Saturday, October 12, 2013

Games and Whatnot

I finally decided to connect my laptop to the Internet after months of leaving it in isolation. My impetus for this brave decision? I wanted to play games online and needed to download the necessary software.

Since I figured I should be somewhat productive, I also updated a bunch of programs already installed. Happily, my word processor had a new version out and after I upgraded my spell-check worked again. It has been broken since earlier this year, probably the result of some self-preservation mechanism kicking in given how atrocious my spelling can be when writing a first draft.

I'm sure you're wondering whether there's a moral to this story and, yes, surprisingly there are two. First, never underestimate the value of playing games when you could be accomplishing something inherently useful. Second, when something breaks on your computer, don't waste your time trying to fix it by combing through the millions of incoherent articles available online, futilely importing language libraries, and pounding on your keyboard in a last-ditch effort to jar something back in place. If you procrastinate long enough, the problem will eventually fix itself.

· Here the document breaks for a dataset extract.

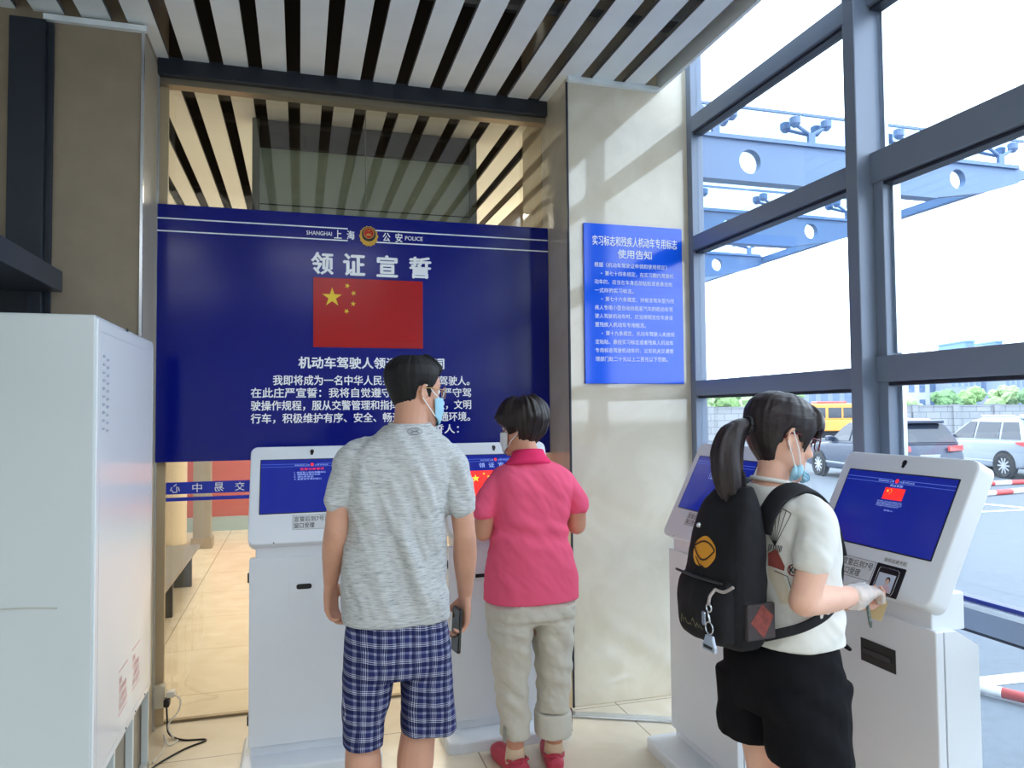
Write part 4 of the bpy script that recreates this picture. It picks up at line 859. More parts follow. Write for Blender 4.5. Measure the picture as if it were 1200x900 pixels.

Unfortunately, procrastinating until someone else codes a fix doesn't work so well with plot holes, weak character development, and grammar nightmares, but that's okay. Never underestimate the healing power of games.


  1. lol! I totally understand! Stopping by from IU :-)

  2. Hi, Marla. I'm here via Indies Unlimited.

    How did you manage to stay unconnected for so long? I use the Internet constantly for research while I'm writing. If it's down for a few hours, I feel lost.

    1. Hi Kathy. I typically write on my laptop, but I have a desktop computer too. I use my desktop to look up anything I need to and, before recently, to spell-check my manuscripts. I generally don't research much while I'm trying to write or I get too distracted with everything else on the Internet. Thanks for stopping by!